Borç stokunun son 3 yıldaki artışını önceki dönemlerle kıyaslayınca bu çalışmayı siyasi gerekçelere dayandırmak isteyenler çıktı, olabilir. Ama biz borcun son dönemde böylesine artmasına yeni yönetim sisteminin yol açtığını söylemedik ki. Cumhurbaşkanlığı Hükümet Sistemi'nin getirdiği bir tercih böyle bir sonuç doğurmuşsa bunu bilemeyiz; ama varsa böyle bir tercih, bunun doğru olmadığını da söylemek durumundayız.

İşte konuyu siyasi parti bağlamından koparmak için bugün AKP dönemini kendi içinde ele alacağız.

Merkezi yönetimin; yani belediyeler, Merkez Bankası, kamu bankaları hariç olmak üzere merkezi idarenin, bir başka ifadeyle hükümetin toplam iç ve dış borcu AKP döneminde nasıl bir seyir izlemiş, ona bakacağız. Yani 2003 yılı başından bu yana geçen 18.5 yıla...

8.5 YIL, 7 YIL ve 3 YIL...

İşte başlığa döndük. Bu süreler Türkiye'nin toplam iç ve dış borcunun ne kadarlık bir zaman diliminde ikiye katlandığını gösteriyor.

Türkiye’nin 2003’ün ocak ayındaki iç ve dış borcu toplam 252 milyar lira. Bu borç, tam 8.5 yıl sonra 2011'in temmuz ayında 502 milyar liraya çıkarak neredeyse ikiye katlanmış.

Bir sonraki ikiye katlanma dönemi 7 yıl sürmüş. 2011 temmuzunda 502 milyar lira olan borç, aradan 7 yıl geçmiş ve 2018’in temmuzunda 1 trilyon 10 milyar liraya çıkmış.

Borcun bir kez daha ikiye katlanması mı, bu kez yalnızca ama yalnızca 3 yıl sürmüş. Temmuz 2018’de 1 trilyon liranın biraz üstünde olan borç, bu yılın haziranında 2 trilyon 27 milyar liraya yükselmiş.

İlk dönem 8.5 yıl, ikinci dönem 7 yıl, üçüncü dönem 3 yıl...

Eğer devletin borcunu ikiye katlaya katlaya gitmek bir başarı hikayesiyse bu hikaye son 3 yıllık dönemde yazılmış! Ama herhalde aklı başında hiç kimse devletin borcunun böyle kısa bir dönemde ikiye katlanmasını başarı olarak görmeyecektir.

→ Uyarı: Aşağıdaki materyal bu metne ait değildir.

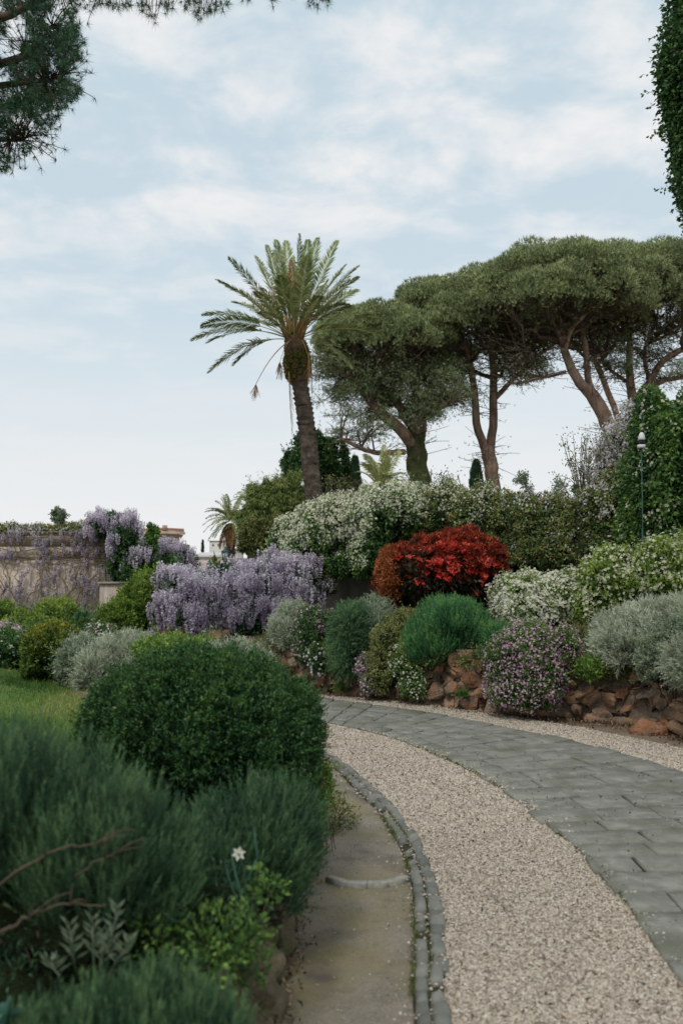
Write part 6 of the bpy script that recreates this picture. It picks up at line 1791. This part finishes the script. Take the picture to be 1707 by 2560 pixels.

Demek ki Cumhurbaşkanlığı hükümet sistemi döneminde en azından borçların idaresi ve artışının önlenmesi açısından AKP’nin önceki dönemlerine göre başarısız olunmuş.

HIZLANMANIN NEDENİ NE?

Tabloda aktardığımız borç stoku iç ve dış borcun TL karşılığını gösteriyor. Dolayısıyla Türk parasındaki değer kaybı TL olarak ifade edilen stokun büyümesi sonucunu doğuruyor.

İşte döviz cinsinden olan borçlanmaya ağırlık verilmesi, hele hele iç borçlanmada yeniden dövize yüklenilmesi borçların son üç yılda ikiye katlanması sonucunu doğurdu.

Bu köşede 9 Ağustos’ta yer vermiştik. 2009-2012 döneminde toplam borç içinde döviz cinsi olanların payı yüzde 30’un altına inmişti. Sonraki yıllarda döviz cinsi borçlanmaya ağırlık verdik ve bu pay haziran ayı itibarıyla yüzde 58’i aştı. Bakar mısınız, bir katlık artıştan söz ediyoruz.

Bu pay artışında 2016 yılında sıfıra inmiş olan döviz cinsinden iç borçlanmaya 2017’de yeniden başlanması büyük etki yaptı. Bünyeyi yavaş yavaş alıştırmak istercesine küçük tutarla başlayan döviz cinsi iç borçlanma son durumda toplam iç borcun dörtte birini aştı.

Sonuç; döviz kurundaki her artış bizim borcumuzu artırıyor. İşte tipik örnek, toplam borcumuz üç yılda ikiye katlandı.

"Döviz kuru artıyor da böyle oluyor, ne yapalım" diyebilir miyiz? Döviz kuru kendi kendine artmıyor ya! Biz ne zaman faizle ilgili bir açıklama yapsak, adeta kendi elimizle kuru zıplatıyoruz; ceremesini de sonuçta hep birlikte çekiyoruz."